• SUPPLIED MATERIAL:
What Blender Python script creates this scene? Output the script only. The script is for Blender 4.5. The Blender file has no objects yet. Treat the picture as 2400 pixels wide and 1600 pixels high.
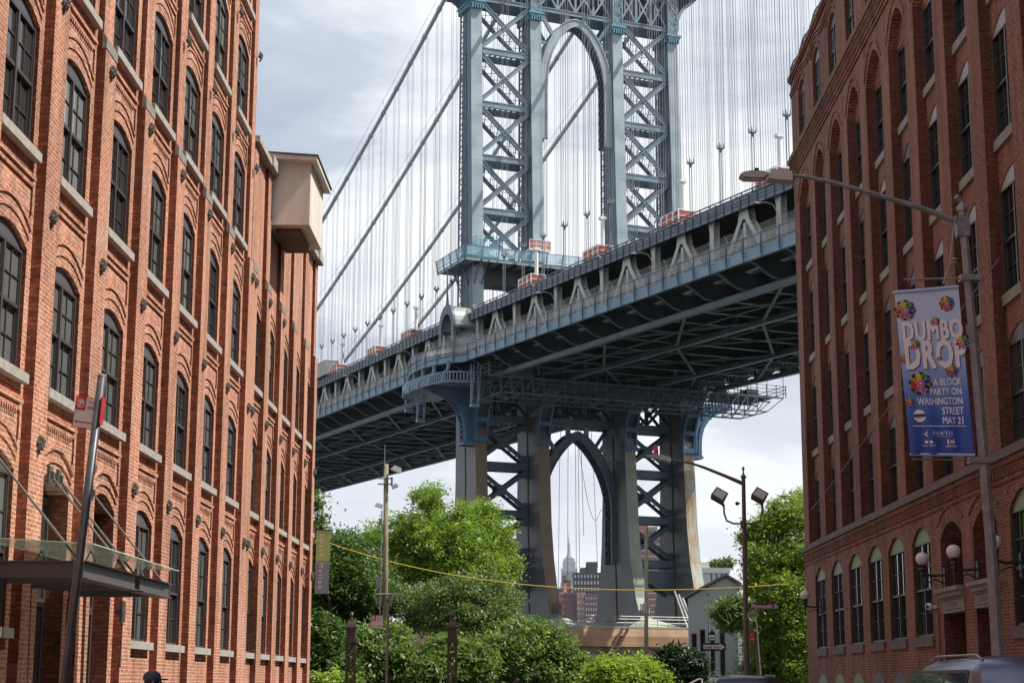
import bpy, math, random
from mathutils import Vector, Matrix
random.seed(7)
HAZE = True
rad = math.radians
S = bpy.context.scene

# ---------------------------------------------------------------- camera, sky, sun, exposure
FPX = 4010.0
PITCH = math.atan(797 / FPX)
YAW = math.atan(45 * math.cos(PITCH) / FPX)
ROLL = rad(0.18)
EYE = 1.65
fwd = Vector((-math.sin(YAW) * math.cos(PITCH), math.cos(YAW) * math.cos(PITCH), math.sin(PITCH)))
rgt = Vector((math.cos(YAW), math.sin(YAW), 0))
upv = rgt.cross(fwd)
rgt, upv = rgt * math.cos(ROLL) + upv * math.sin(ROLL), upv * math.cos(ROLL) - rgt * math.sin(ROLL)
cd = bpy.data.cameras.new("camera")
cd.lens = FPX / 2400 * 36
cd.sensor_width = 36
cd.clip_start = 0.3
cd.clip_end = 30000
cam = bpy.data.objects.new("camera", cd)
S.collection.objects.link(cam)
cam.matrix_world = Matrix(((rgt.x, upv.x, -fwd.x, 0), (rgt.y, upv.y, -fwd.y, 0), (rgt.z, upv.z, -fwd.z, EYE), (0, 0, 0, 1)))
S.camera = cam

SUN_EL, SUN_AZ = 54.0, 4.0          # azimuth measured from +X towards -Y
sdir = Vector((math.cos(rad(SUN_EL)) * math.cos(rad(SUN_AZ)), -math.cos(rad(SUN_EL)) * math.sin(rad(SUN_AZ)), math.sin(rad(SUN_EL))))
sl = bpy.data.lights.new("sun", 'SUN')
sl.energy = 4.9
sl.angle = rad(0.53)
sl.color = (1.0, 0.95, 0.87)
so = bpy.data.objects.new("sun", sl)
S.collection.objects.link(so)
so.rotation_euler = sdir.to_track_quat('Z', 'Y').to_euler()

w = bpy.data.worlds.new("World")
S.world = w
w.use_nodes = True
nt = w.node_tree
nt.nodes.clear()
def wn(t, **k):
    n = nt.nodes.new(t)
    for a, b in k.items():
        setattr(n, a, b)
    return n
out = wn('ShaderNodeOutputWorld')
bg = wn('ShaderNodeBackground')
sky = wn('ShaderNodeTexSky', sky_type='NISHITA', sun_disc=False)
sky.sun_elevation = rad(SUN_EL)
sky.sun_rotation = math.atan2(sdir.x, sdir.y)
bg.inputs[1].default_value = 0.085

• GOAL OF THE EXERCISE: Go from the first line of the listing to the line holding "S.camera = cam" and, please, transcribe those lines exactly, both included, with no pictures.

• RESPONSE TO THIS TASK:
What Blender Python script creates this scene? Output the script only. The script is for Blender 4.5. The Blender file has no objects yet. Treat the picture as 2400 pixels wide and 1600 pixels high.
import bpy, math, random
from mathutils import Vector, Matrix
random.seed(7)
HAZE = True
rad = math.radians
S = bpy.context.scene

# ---------------------------------------------------------------- camera, sky, sun, exposure
FPX = 4010.0
PITCH = math.atan(797 / FPX)
YAW = math.atan(45 * math.cos(PITCH) / FPX)
ROLL = rad(0.18)
EYE = 1.65
fwd = Vector((-math.sin(YAW) * math.cos(PITCH), math.cos(YAW) * math.cos(PITCH), math.sin(PITCH)))
rgt = Vector((math.cos(YAW), math.sin(YAW), 0))
upv = rgt.cross(fwd)
rgt, upv = rgt * math.cos(ROLL) + upv * math.sin(ROLL), upv * math.cos(ROLL) - rgt * math.sin(ROLL)
cd = bpy.data.cameras.new("camera")
cd.lens = FPX / 2400 * 36
cd.sensor_width = 36
cd.clip_start = 0.3
cd.clip_end = 30000
cam = bpy.data.objects.new("camera", cd)
S.collection.objects.link(cam)
cam.matrix_world = Matrix(((rgt.x, upv.x, -fwd.x, 0), (rgt.y, upv.y, -fwd.y, 0), (rgt.z, upv.z, -fwd.z, EYE), (0, 0, 0, 1)))
S.camera = cam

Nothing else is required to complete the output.